I rarely disagree with David Rowe, and so I’m hoping he’s only commenting on Australian PM Anthony Albanese’s disappointment that Biden canceled his visit there to come home and deal with the pending credit default debacle, not on the decision itself. The priority in this case is unmistakable.
In fact, Australia would do well to hope we get things straightened out, since they would be doubly impacted by a collapse of our economy and the resulting boost to the yuan, China being a closer neighbor in geography but not in philosophy.
My sympathy, rather, is with New Guinea, also cut out of Biden’s itinerary.

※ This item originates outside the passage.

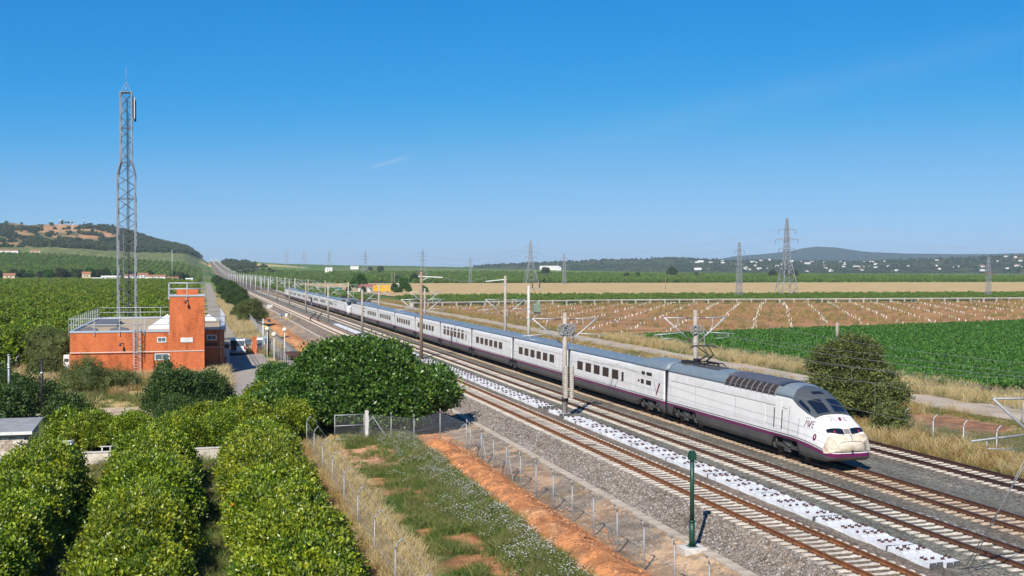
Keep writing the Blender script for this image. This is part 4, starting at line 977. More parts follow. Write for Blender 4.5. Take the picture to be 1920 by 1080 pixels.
# utility pole in the bean field and thin field poles
def upole(x, y, h, label, r=.16, m='mast_pale', arms=True):
    t = thing('utility_pole', label, 'utility pole', (x, y, tz(x, y))); MB().tube((0, 0, -.4), (0, 0, h), r, r * .7, 8).build('pole', m, t)
    if arms: MB().bar((-.8, 0, h - .3), (.8, 0, h - .3), .1).build('cross_arm', 'galv', t)
    return t
upole(93.4, 158, 2.9, 'short weathered pole standing in the bean field above the big bush', .28, 'mast_concrete', False)

# ------------------------------------------------------------------ brick technical building
def brick_mat():
    m, nt, ns, ls, b = nmat('brick')
    tcn = N(ns, 'ShaderNodeTexCoord'); sx = N(ns, 'ShaderNodeSeparateXYZ'); ls.new(tcn.outputs['Object'], sx.inputs[0])
    cb = N(ns, 'ShaderNodeCombineXYZ'); ls.new(mth(ns, ls, 'ADD', sx.outputs[0], sx.outputs[1]), cb.inputs[0]); ls.new(sx.outputs[2], cb.inputs[1])
    br = N(ns, 'ShaderNodeTexBrick'); ls.new(cb.outputs[0], br.inputs['Vector']); br.inputs['Scale'].default_value = 1.; br.inputs['Brick Width'].default_value = .26; br.inputs['Row Height'].default_value = .075
    br.inputs['Mortar Size'].default_value = .007; br.inputs['Color1'].default_value = (.64, .155, .042, 1); br.inputs['Color2'].default_value = (.50, .112, .032, 1); br.inputs['Mortar'].default_value = (.40, .20, .12, 1)
    mp = N(ns, 'ShaderNodeMapping'); mp.inputs['Scale'].default_value = (1.2, 1.2, .35); ls.new(tcn.outputs['Object'], mp.inputs[0]); n = noise(ns, ls, mp.outputs[0], .9, 7, .65); n2 = noise(ns, ls, tcn.outputs['Object'], 5, 4)
    k = ramp(ns, ls, mth(ns, ls, 'ADD', n, mth(ns, ls, 'MULTIPLY', n2, .3)), [(.46, (.66, .62, .62)), (.6, (.95, .94, .94)), (.80, (1.14, 1.14, 1.14))])
    ls.new(mixc(ns, ls, 1., br.outputs['Color'], k, 'MULTIPLY'), b.inputs['Base Color']); b.inputs['Roughness'].default_value = .9; b.inputs['Specular IOR Level'].default_value = .15
    bump(ns, ls, b, br.outputs['Fac'], -.3, .01)
brick_mat()
mat('roof_gravel', (.43, .34, .22), .95, col2=(.36, .28, .18), vs=.8, bmp=.3, bs_=30)
mat('coping', (.46, .52, .58), .5, .3)
mat('window_glass', (.10, .14, .16), .15, spec=.6)
mat('skylight', (.62, .64, .66), .3)
mat('skylight_dark', (.13, .135, .14), .6)
mat('grey_cabinet', (.46, .50, .54), .5, col2=(.40, .44, .48), vs=3)
mat('rust_red', (.30, .05, .03), .6)
mat('car_white', (.80, .80, .80), .25, spec=.5)
mat('car_dark', (.02, .03, .028), .25, spec=.5)
mat('tyre', (.02, .02, .02), .8)
mat('chrome', (.55, .55, .55), .3, .8)
mat('tail_light', (.35, .01, .01), .3)
mat('globe', (.76, .70, .52), .4)
GZ = -.5
B = thing('technical_building', 'flat roofed orange brick technical building with stair tower and roof railings', 'building', (0, 0, GZ))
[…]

This was the closest they’d ever had to a presidential visit; even PT 109 was stationed in the Solomons, 1800 km away.
Albanese has had to cancel a dinner; Papua had to cancel a national holiday.
Meanwhile, back in the Mother Country, they’re discovering the value of immigrants, though I think Matt is being a bit harsh in referring to an aversion to back-breaking, exhausting work as “laziness.”
On the other hand, he’s closer to the mark than Home Secretary Suella Braverman, who is calling upon Britons to be trained to pick fruit, which is as much respect as she’s offered immigrants in a very long time.
How much classroom time do Brits need to master “Grasp fruit. Do not crush. Put fruit in basket”?
Not that Christian Adams gives his fellow countrymen a lot of credit for good judgement.
There are ways to get harvesting done. In Aroostook County, Maine, school is suspended and everyone goes out into the fields to dig potatoes, and have for years.
Perhaps Suella could offer immigrants a chance to harvest a few berries before she packs them off to Rwanda.
Sigh. I prefer my bad guys to be “bad” in the good sense.